Will the NBA's unprecedented Porter ban permanently derail its expansion plans?

Adam Silver
Adam Silver / Trevor Ruszkowski-USA TODAY Sports

The NBA world was caught by surprise when the league announced that it was banning former Toronto Raptors big man Jontay Porter for life for gambling.

While that seems completely justified, it does raise some interesting questions about the NBA as well as the possibility of expansion. After all, in recent years, the NBA has embraced sports betting.

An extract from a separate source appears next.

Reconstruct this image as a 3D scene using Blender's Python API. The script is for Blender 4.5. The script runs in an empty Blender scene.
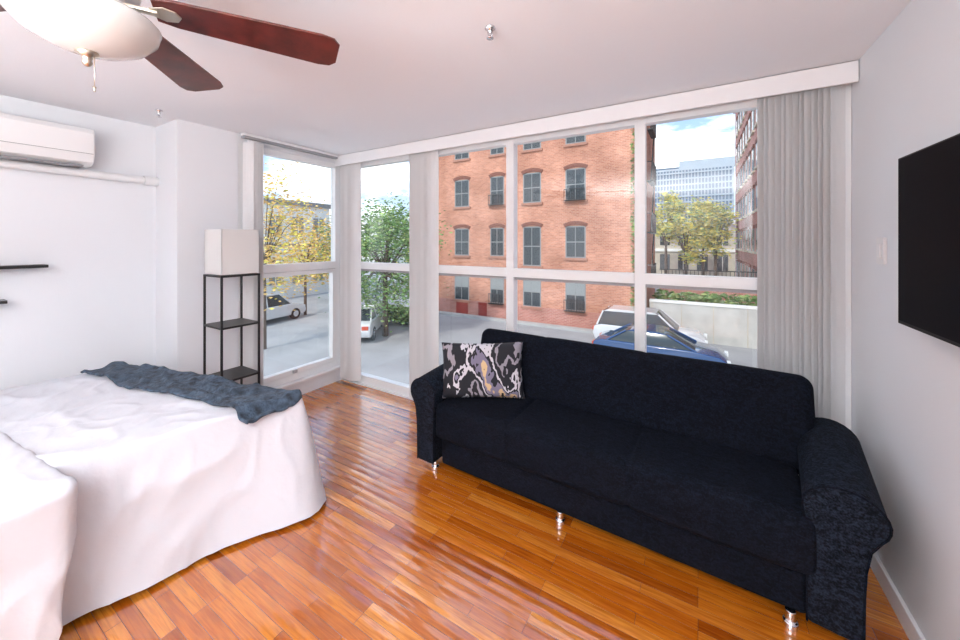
import bpy, bmesh, math, random
from mathutils import Vector, Matrix, noise
from mathutils.bvhtree import BVHTree
random.seed(4)
S = bpy.context.scene
COL = S.collection
try:
    S.view_settings.view_transform = 'Standard'
    S.view_settings.look = 'None'
except Exception: pass

# ---------------------------------------------------------------- materials
def mat(name, col, rough=0.6, metal=0.0, bump=0.0, bscale=40.0, var=0.0, vscale=8.0, coat=0.0, emit=0.0, sheen=0.0, spec=0.5):
    m = bpy.data.materials.new(name); m.use_nodes = True
    nt = m.node_tree; b = nt.nodes['Principled BSDF']
    b.inputs['Base Color'].default_value = (*col, 1)
    b.inputs['Roughness'].default_value = rough
    b.inputs['Metallic'].default_value = metal
    b.inputs['Coat Weight'].default_value = coat
    b.inputs['Sheen Weight'].default_value = sheen
    b.inputs['Specular IOR Level'].default_value = spec
    if emit:
        b.inputs['Emission Color'].default_value = (*col, 1); b.inputs['Emission Strength'].default_value = emit
    tc = nt.nodes.new('ShaderNodeTexCoord')
    if var:
        n = nt.nodes.new('ShaderNodeTexNoise'); n.inputs['Scale'].default_value = vscale; n.inputs['Detail'].default_value = 5
        nt.links.new(tc.outputs['Object'], n.inputs['Vector'])
        r = nt.nodes.new('ShaderNodeValToRGB')
        r.color_ramp.elements[0].position = .3; r.color_ramp.elements[1].position = .7
        r.color_ramp.elements[0].color = (*[max(0, c*(1-var)) for c in col], 1)
        r.color_ramp.elements[1].color = (*[min(1, c*(1+var)) for c in col], 1)
        nt.links.new(n.outputs['Fac'], r.inputs['Fac']); nt.links.new(r.outputs['Color'], b.inputs['Base Color'])
    if bump:
        n = nt.nodes.new('ShaderNodeTexNoise'); n.inputs['Scale'].default_value = bscale; n.inputs['Detail'].default_value = 4
        nt.links.new(tc.outputs['Object'], n.inputs['Vector'])
        bp = nt.nodes.new('ShaderNodeBump'); bp.inputs['Strength'].default_value = bump; bp.inputs['Distance'].default_value = .01
        nt.links.new(n.outputs['Fac'], bp.inputs['Height']); nt.links.new(bp.outputs['Normal'], b.inputs['Normal'])
    return m

M_wall = mat('wall_paint', (.79,.805,.83), .5, bump=.05, bscale=120)
M_ceil = mat('ceiling_paint', (.87,.88,.91), .7, bump=.05, bscale=90)
M_trim = mat('white_trim', (.84,.84,.85), .4)
M_frame = mat('window_aluminium', (.84,.85,.85), .35)
M_rail = mat('grey_rail', (.35,.35,.36), .4)
M_blind = mat('blind_vinyl', (.72,.72,.72), .5, bump=.05, bscale=60)
M_black = mat('black_metal', (.012,.012,.013), .4)
M_blackwood = mat('black_wood', (.012,.011,.011), .35, bump=.05)
M_shade = mat('lamp_shade_fabric', (.70,.69,.67), .9, bump=.1, bscale=300)
M_white = mat('white_plastic', (.80,.80,.80), .35)
M_grey = mat('grey_plastic', (.25,.25,.26), .5)
M_chrome = mat('chrome', (.7,.7,.72), .15, metal=1)
M_nickel = mat('brushed_nickel', (.62,.56,.46), .3, metal=1)
M_screen = mat('tv_screen', (.001,.0015,.004), .45, spec=.03)
M_tvcase = mat('tv_casing', (.006,.006,.007), .5, spec=.2)
M_sheet = mat('white_cotton', (.69,.71,.765), .85, bump=.4, bscale=14, sheen=.05)
M_throw = mat('blue_grey_knit', (.052,.080,.118), .95, bump=1.0, bscale=60, var=.75, vscale=24, sheen=.05)
def weave(name,c,v):
    m=mat(name,c,.9,spec=.12); nt=m.node_tree; N=nt.nodes; L=nt.links; b=N['Principled BSDF']
    tc=N.new('ShaderNodeTexCoord')
    n=N.new('ShaderNodeTexNoise'); n.inputs['Scale'].default_value=150; n.inputs['Detail'].default_value=4; L.new(tc.outputs['Object'],n.inputs['Vector'])
    n3=N.new('ShaderNodeTexNoise'); n3.inputs['Scale'].default_value=38; n3.inputs['Detail'].default_value=6; n3.inputs['Distortion'].default_value=1
    mp=N.new('ShaderNodeMapping'); mp.inputs['Scale'].default_value=(1,1.6,1.6); L.new(tc.outputs['Object'],mp.inputs['Vector']); L.new(mp.outputs[0],n3.inputs['Vector'])
    a=N.new('ShaderNodeMath'); a.operation='ADD'; L.new(n.outputs['Fac'],a.inputs[0]); L.new(n3.outputs['Fac'],a.inputs[1])
    r=N.new('ShaderNodeValToRGB'); r.color_ramp.elements[0].position=.43; r.color_ramp.elements[1].position=.62
    h=N.new('ShaderNodeMath'); h.operation='MULTIPLY'; h.inputs[1].default_value=.5; L.new(a.outputs[0],h.inputs[0]); L.new(h.outputs[0],r.inputs['Fac'])
    r.color_ramp.elements[0].color=(*[x*(1-v) for x in c],1); r.color_ramp.elements[1].color=(*[x*(1+2.2*v) for x in c],1)
    L.new(r.outputs['Color'],b.inputs['Base Color'])
    bp=N.new('ShaderNodeBump'); bp.inputs['Strength'].default_value=.7; bp.inputs['Distance'].default_value=.004
    L.new(a.outputs[0],bp.inputs['Height']); L.new(bp.outputs['Normal'],b.inputs['Normal']); return m
M_sofa = weave('navy_black_sofa_fabric', (.0040,.0055,.0105), .5)
M_sofa2 = weave('dark_sofa_arm_fabric', (.008,.011,.018), .65)
M_bedwood = mat('bed_wood', (.05,.03,.02), .5, var=.3)
M_bowl = mat('frosted_glass_bowl', (.72,.71,.68), .25, coat=.5)

def floor_mat():
    m = bpy.data.materials.new('oak_strip_floor'); m.use_nodes = True
    nt = m.node_tree; N = nt.nodes; L = nt.links; b = N['Principled BSDF']
    tc = N.new('ShaderNodeTexCoord')
    br = N.new('ShaderNodeTexBrick')
    br.offset = .37; br.offset_frequency = 3
    RH=.053
    br.inputs['Scale'].default_value = 1; br.inputs['Brick Width'].default_value = .60; br.inputs['Row Height'].default_value = RH
    br.inputs['Mortar Size'].default_value = .0008; br.inputs['Mortar Smooth'].default_value = .3
    br.inputs['Color1'].default_value = (0,0,0,1); br.inputs['Color2'].default_value = (1,1,1,1); br.inputs['Mortar'].default_value = (.5,.5,.5,1)
    L.new(tc.outputs['Object'], br.inputs['Vector'])
    ramp = N.new('ShaderNodeValToRGB'); cr = ramp.color_ramp
    cr.elements[0].position = 0; cr.elements[0].color = (.36,.078,.004,1)
    cr.elements[1].position = 1; cr.elements[1].color = (.78,.30,.040,1)
    e = cr.elements.new(.35); e.color = (.56,.150,.008,1)
    e = cr.elements.new(.7); e.color = (.66,.205,.015,1)
    L.new(br.outputs['Color'], ramp.inputs['Fac'])
    mp = N.new('ShaderNodeMapping'); mp.inputs['Scale'].default_value = (2.5, 45, 1)
    L.new(tc.outputs['Object'], mp.inputs['Vector'])
    g = N.new('ShaderNodeTexNoise'); g.inputs['Scale'].default_value = 2.2; g.inputs['Detail'].default_value = 6; g.inputs['Distortion'].default_value = .6
    L.new(mp.outputs['Vector'], g.inputs['Vector'])
    gr = N.new('ShaderNodeValToRGB'); gr.color_ramp.elements[0].position=.35; gr.color_ramp.elements[1].position=.62
    gr.color_ramp.elements[0].color=(.64,.48,.34,1); gr.color_ramp.elements[1].color=(1,1,1,1)
    L.new(g.outputs['Fac'], gr.inputs['Fac'])
    mx = N.new('ShaderNodeMix'); mx.data_type='RGBA'; mx.blend_type='MULTIPLY'; mx.inputs[0].default_value=.85
    L.new(ramp.outputs['Color'], mx.inputs[6]); L.new(gr.outputs['Color'], mx.inputs[7])
    mo = N.new('ShaderNodeMix'); mo.data_type='RGBA'
    L.new(br.outputs['Fac'], mo.inputs[0]); L.new(mx.outputs[2], mo.inputs[6]); mo.inputs[7].default_value=(.12,.035,.008,1)
    L.new(mo.outputs[2], b.inputs['Base Color'])
    b.inputs['Roughness'].default_value = .20
    b.inputs['Specular IOR Level'].default_value = .7
    b.inputs['Coat Weight'].default_value = 1.0; b.inputs['Coat Roughness'].default_value = .08; b.inputs['Coat IOR'].default_value = 1.8
    sx = N.new('ShaderNodeSeparateXYZ'); L.new(tc.outputs['Object'], sx.inputs[0])
    mu = N.new('ShaderNodeMath'); mu.operation='MULTIPLY'; mu.inputs[1].default_value = 2*math.pi/RH; L.new(sx.outputs[1], mu.inputs[0])
    co = N.new('ShaderNodeMath'); co.operation='COSINE'; L.new(mu.outputs[0], co.inputs[0])
    n2 = N.new('ShaderNodeTexNoise'); n2.inputs['Scale'].default_value = 3.2; n2.inputs['Detail'].default_value = 2
    L.new(tc.outputs['Object'], n2.inputs['Vector'])
    a1 = N.new('ShaderNodeMath'); a1.operation='MULTIPLY_ADD'; L.new(co.outputs[0], a1.inputs[0]); a1.inputs[1].default_value=-.11
    a2 = N.new('ShaderNodeMath'); a2.operation='MULTIPLY'; L.new(n2.outputs['Fac'], a2.inputs[0]); a2.inputs[1].default_value=2.8
    L.new(a2.outputs[0], a1.inputs[2])
    a3 = N.new('ShaderNodeMath'); a3.operation='MULTIPLY_ADD'; L.new(br.outputs['Fac'], a3.inputs[0]); a3.inputs[1].default_value=-.25; L.new(a1.outputs[0], a3.inputs[2])
    bp = N.new('ShaderNodeBump'); bp.inputs['Strength'].default_value=.6; bp.inputs['Distance'].default_value=.006
    L.new(a3.outputs[0], bp.inputs['Height']); L.new(bp.outputs['Normal'], b.inputs['Normal']); L.new(bp.outputs['Normal'], b.inputs['Coat Normal'])
    return m
M_floor = floor_mat()

def brick_mat(name, c1, c2, mortar, w=.24, h=.085, dirt=.25):
    m = bpy.data.materials.new(name); m.use_nodes = True
    nt = m.node_tree; N = nt.nodes; L = nt.links; b = N['Principled BSDF']; b.inputs['Roughness'].default_value=.9
    tc = N.new('ShaderNodeTexCoord'); s = N.new('ShaderNodeSeparateXYZ'); L.new(tc.outputs['Object'], s.inputs[0])
    ad = N.new('ShaderNodeMath'); ad.operation='ADD'; L.new(s.outputs[0], ad.inputs[0]); L.new(s.outputs[1], ad.inputs[1])
    c = N.new('ShaderNodeCombineXYZ'); L.new(ad.outputs[0], c.inputs[0]); L.new(s.outputs[2], c.inputs[1])
    br = N.new('ShaderNodeTexBrick'); br.inputs['Scale'].default_value=1; br.inputs['Brick Width'].default_value=w; br.inputs['Row Height'].default_value=h
    br.inputs['Mortar Size'].default_value=.010
    br.inputs['Color1'].default_value=(*c1,1); br.inputs['Color2'].default_value=(*c2,1); br.inputs['Mortar'].default_value=(*mortar,1)
    L.new(c.outputs[0], br.inputs['Vector'])
    n = N.new('ShaderNodeTexNoise'); n.inputs['Scale'].default_value=.5; n.inputs['Detail'].default_value=8; L.new(c.outputs[0], n.inputs['Vector'])
    r = N.new('ShaderNodeValToRGB'); r.color_ramp.elements[0].position=.35; r.color_ramp.elements[1].position=.65
    r.color_ramp.elements[0].color=(1-dirt,1-dirt*1.15,1-dirt*1.25,1); r.color_ramp.elements[1].color=(1,1,1,1); L.new(n.outputs['Fac'], r.inputs['Fac'])
    mx = N.new('ShaderNodeMix'); mx.data_type='RGBA'; mx.blend_type='MULTIPLY'; mx.inputs[0].default_value=1
    L.new(br.outputs['Color'], mx.inputs[6]); L.new(r.outputs['Color'], mx.inputs[7]); L.new(mx.outputs[2], b.inputs['Base Color'])
    return m
M_brick = brick_mat('salmon_brick', (.74,.34,.22), (.54,.21,.13), (.70,.43,.33), dirt=.32)
M_brick2 = brick_mat('red_brick', (.60,.25,.20), (.48,.19,.15), (.65,.42,.36))
M_conc = mat('concrete_wall', (.56,.55,.52), .9, var=.12, vscale=1.5)
M_asph = mat('asphalt', (.38,.38,.39), .9, var=.12, vscale=.6, bump=.2)
M_side = mat('sidewalk', (.48,.47,.46), .9, var=.1, vscale=1)
M_stone = mat('tan_stone', (.55,.49,.40), .9, var=.2, vscale=1)
M_cream = mat('cream_stucco', (.85,.84,.81), .9, var=.06, vscale=1)
M_bwin = mat('dark_window_glass', (.05,.062,.07), .15)
M_bwin2 = mat('curtained_glass', (.28,.30,.30), .3)
M_bfr = mat('building_window_frame', (.26,.27,.27), .6)
M_lint = mat('brownstone_lintel', (.22,.085,.06), .9)
M_sill = mat('brownstone_sill', (.42,.20,.14), .9)
M_iron = mat('black_iron', (.02,.02,.022), .5)
M_garage = mat('red_garage', (.30,.04,.03), .6)
M_tower = mat('tower_concrete', (.36,.41,.46), .6)
M_towerg = mat('tower_glass', (.07,.12,.18), .25)
M_bark = mat('bark', (.11,.08,.06), .95, bump=.6, bscale=10)
M_tire = mat('tyre', (.015,.015,.015), .9)
M_light = mat('lamp_lens', (.6,.1,.05), .3)
def leafmat(name, c, v=.45):
    return mat(name, c, .8, var=v, vscale=1.4)
M_leafG = leafmat('green_leaves', (.15,.27,.08)); M_leafG2 = leafmat('light_green_leaves', (.30,.40,.13))
M_leafY = leafmat('yellow_leaves', (.74,.62,.12)); M_leafO = leafmat('orange_leaves', (.92,.50,.18))
M_fore = mat('mahogany_blade', (.095,.016,.012), .3, var=.5, vscale=14, coat=.3)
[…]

Not only that but Las Vegas is seen as the frontrunner to land an expansion team in the near future. Although the Porter situation is the first of its kind in the NBA, it does raise concerns about whether putting a team in the gambling capital of the world would increase the chances of something similar happening again.

To his credit, Commissioner Adam Silver dropped the hammer on Porter, which might make players think twice. Of course, throwing the book at a player on a two-way contract is a lot easier than doing it to a star, and if Las Vegas does get an expansion team, it seems like a safe bet that the NBA will be closely monitoring their players for any irregularities like the ones they found with Porter.

Is NBA expansion in Las Vegas still a good idea for the league?

Despite the risks associated with moving a team to Vegas, it is still absolutely worth it for the NBA to do so. The league has become wildly popular, especially internationally, leading to a dramatic increase in basketball-related income (BRI).

Things like jersey sales, television revenue, and subscriptions to NBA League Pass have led to a major increase in player salaries, which has led to increasing discussion about expansion. Expansion would make sense for players, owners, and the league itself.

The players would add 30 new jobs, 36 including the up to three two-way roster spots each franchise can now utilize and, unlike in years past, there is plenty of talent to go around. Meanwhile, the owners would be able to split the revenue that comes with adding two new expansion teams amongst themselves.

That could be a total of $8 billion, or $4 billion per new franchise, while also seeing the BRI, which is split with the players  divided among 32 teams instead of 30. That could result in a slowing of the increasing salary cap. As for Silver and the league itself, adding two new teams—probably Las Vegas and Seattle—would bring two major markets into the fold.

Not only that but the NBA has made inroads in both markets, with the Summer League, the NBA Cup Finals, and a recent all-star weekend all being held in Vegas. Not to mention, Seattle was previously home to the SuperSonics, who were very popular and could be again if they were bought back.

Overall, despite the controversy surrounding the Porter situation, it is unlikely to dissuade the NBA from expanding into Las Vegas. While that could lead to similar issues down the road for the NBA, the benefits outweigh the potential downside.